New York judge rules 'kollel' studies equated to employment

Social services department fighting ruling that state's members of Jewish religious study centers are eligible for child care payments from county.

Kollel [File] (photo credit: Wikimedia Commons)
Kollel [File]
(photo credit: Wikimedia Commons)
A New York administrative hearing judge has ruled that students who receive stipends for research and answering questions in Jewish religious study centers are eligible in one of the state's counties for child care allocations.
According to local media reports, the Rockland County Social Services Department (DSS) has requested a re-hearing, arguing that the recipients of the some $50,000 in payments for child care are not kollel employees, rather adult students who are paid stipends during their full-time, intensive study of Jewish texts.
Unlike yeshivas, the students in a kollel are all married men.
Social services officials also argued that the handful of kollels in the area file the payments in line with student tax exemptions, and do not deduct US federal payroll taxes from the funds as do most employees.

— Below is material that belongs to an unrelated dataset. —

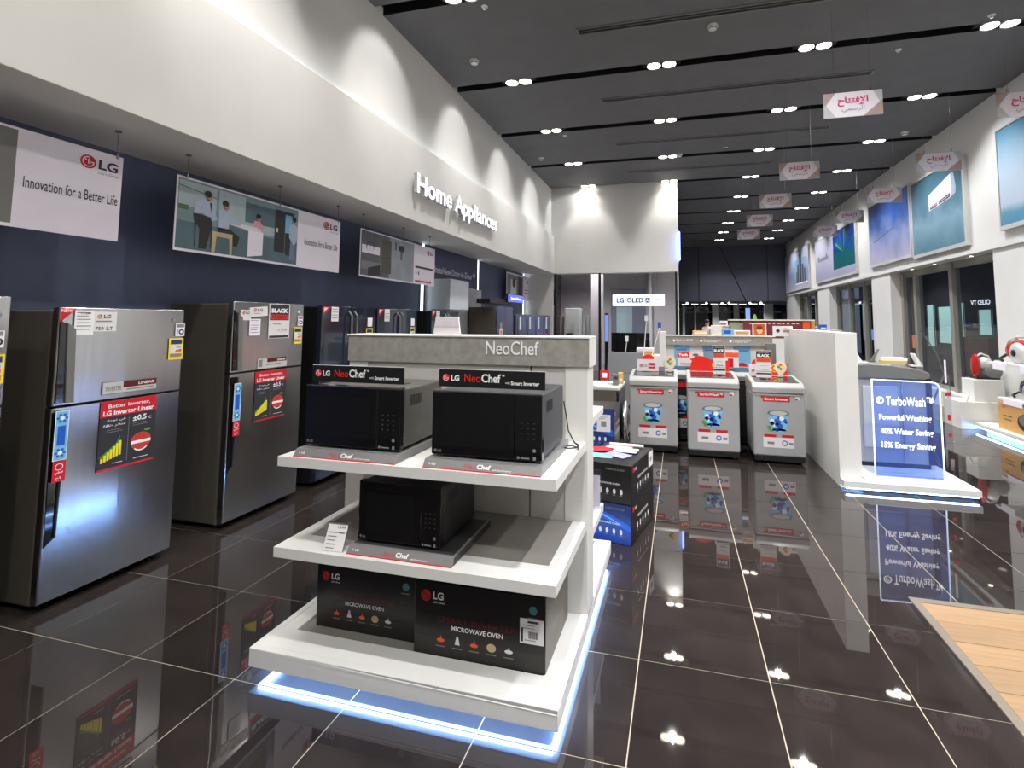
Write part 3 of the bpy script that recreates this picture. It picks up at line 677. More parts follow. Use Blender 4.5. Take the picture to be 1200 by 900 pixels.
for a, b_ in ((.0, .44), (.46, .9)):
    dr = B().box(-.065, 0, a, b_, .06, 1.93, mat('blue_steel', (.30, .34, .55), .22, .9, noise=.05)).obj('door', t, .008)
    B().box(.02, .035, (a + .37 if a == 0 else a + .05), (a + .39 if a == 0 else a + .07), .6, 1.6, CHROME).obj('handle', dr)
d = Decal((.004, 0, 0), *ax('+x')); d.rect(.08, 1.35, .25, 1.5, PAPER, 2).rect(.1, 1.5, .22, 1.62, BROWNP, 2).disc(.17, 1.42, .05, ORANGE, 3); d.obj('sticker', t)
for k in range(4):
    f = [STEELD, STEEL, STEELD, STEEL][k]
    yy = 10.12 + k * .735
    t = thing('fridge', 'slim fridge in the far row by the end wall, %s from the near end' % ORD[k], 'fridge', (-3.45, yy, 0), group='slim fridges in the far row')
    B().box(-.7, -.07, .0, .7, .03, 1.79, STEELD).obj('body', t, .01)
    for z0, z1 in ((.06, 1.1), (1.12, 1.8)):
        dr = B().box(-.065, 0, .0, .7, z0, z1, mat('blue_steel', (.3, .34, .55), .22, .9)).obj('door', t, .008)
        B().box(.01, .03, .04, .06, z0 + .1, z1 - .1, CHROME).obj('handle', dr)
    for a_, b_, c_, e_, m_ in ((.2, 1.45, .32, 1.75, PAPER), (.2, 1.2, .32, 1.32, RED), (.45, .5, .6, .95, BLUEL)): Reg('sticker', t, (.004, 0, 0), '+x').rect(a_, b_, c_, e_, m_, 2)
    flush()

# ================================================================== front display gondola
XL, XR = -1.955, -.479
t = thing('display_gondola', 'white double-sided shelf display with grey NeoChef header and blue glow below', 'display', (XL, 1.96, 0))
W_ = XR - XL; D_ = 3.48 - 1.96
b = B(); b.box(.0, W_, 0, D_, .057, .118, WHITE2)
r = .05
b.box(0, W_, 0, .03, .118, .14, WHITE2).box(0, W_, D_ - .03, D_, .118, .14, WHITE2).box(0, .03, .03, D_ - .03, .118, .14, WHITE2).box(W_ - .03, W_, .03, D_ - .03, .118, .14, WHITE2)
b.box(.03, W_ - .03, .03, .17, .118, .1385, WHITE2)
b.box(.03, .11, .17, D_ - .03, .118, .137, WHITE2).box(W_ - .11, W_ - .03, .17, D_ - .03, .118, .137, WHITE2)
b.obj('base_slab', t, .003)
B().box(.11, W_ - .11, .17, .62, .118, .124, GREYP).obj('shelf_insert', t)
B().box(.14, W_ - .14, .14, D_ - .14, 0, .057, WHITE2).obj('plinth', t)
b = B()
b.box(.03, W_ - .03, .03, .05, .037, .0565, LEDB).box(.03, W_ - .03, D_ - .05, D_ - .03, .037, .0565, LEDB)
b.box(.03, .05, .05, D_ - .05, .037, .0565, LEDB).box(W_ - .04, W_ - .018, .05, D_ - .05, .034, .0565, LEDB)
b.obj('led_strip', t)
PY = 2.60 - 1.96
for a in (.0, W_ - .125):
    B().box(a, a + .125, PY, PY + .17, .118, 1.41, WHITE2).obj('upright', t, .003)
b = B(); sx = (-.80 - XL)
b.box(.125, sx - .004, PY + .005, PY + .165, .118, 1.41, mat('grey_back_panel', S(190, 187, 182), .55, noise=.03)).obj('back_panel', t)
B().box(sx + .004, W_ - .125, PY + .005, PY + .165, .118, 1.41, MATS['grey_back_panel']).obj('back_panel', t)
B().box(sx - .004, sx + .004, PY + .03, PY + .1, .118, 1.41, BLACK).obj('slot_rail', t)
B().box(-.005, W_ + .008, PY - .01, PY + .18, 1.41, 1.562, CONC).obj('header', t)
B().box(-.012, W_ + .014, PY - .016, PY + .186, 1.562, 1.572, WHITE2).obj('header_cap', t, .002)
B().box(W_ + .008, W_ + .014, PY - .016, PY + .186, 1.41, 1.562, WHITE2).obj('header_end', t)
d = Decal((0, PY - .01, 0), *ax('-y'), gap=.004); d.text('NeoChef', -1.062 - XL, 1.467, .31, .075, INKW, 1, .0, depth=.004); d.obj('lettering', t)
def shelf(z1, insert):
    x0, x1 = -1.845 - XL, -.49 - XL; z0 = z1 - .045
    b = B().box(x0, x1, 0, PY + .004, z0, z1 - .006, WHITE2)
    b.box(x0, x1, 0, .15, z1 - .006, z1, WHITE2).box(x0, x0 + .07, .15, PY + .004, z1 - .006, z1, WHITE2).box(x1 - .07, x1, .15, PY + .004, z1 - .006, z1, WHITE2)
    o = b.obj('shelf', t)
    B().box(x0 + .07, x1 - .07, .15, PY + .002, z1 - .006, z1 - .003, insert).obj('shelf_insert', o)
shelf(1.015, WHITE2); shelf(.603, GREYP)
for z1 in (1.1, .48):
    B().box(-1.845 - XL, -.49 - XL, PY + .17, PY + .62, z1 - .045, z1, WHITE2).obj('shelf', t, .002)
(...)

"These are full-time students who study for hours a day and they say they have to be available for a certain number of hours to answer questions from people," the New York-based Journal News site quoted DSS Commissioner Susan Sherwood as saying.
"For us, they are not employees. My thought is it just doesn't pass the smell test," she said.
"If this is not an abuse, it's clearly a misuse," Sherwood said.
She added that at the least, the entity listed as the employer needed to deduct federal payroll tax.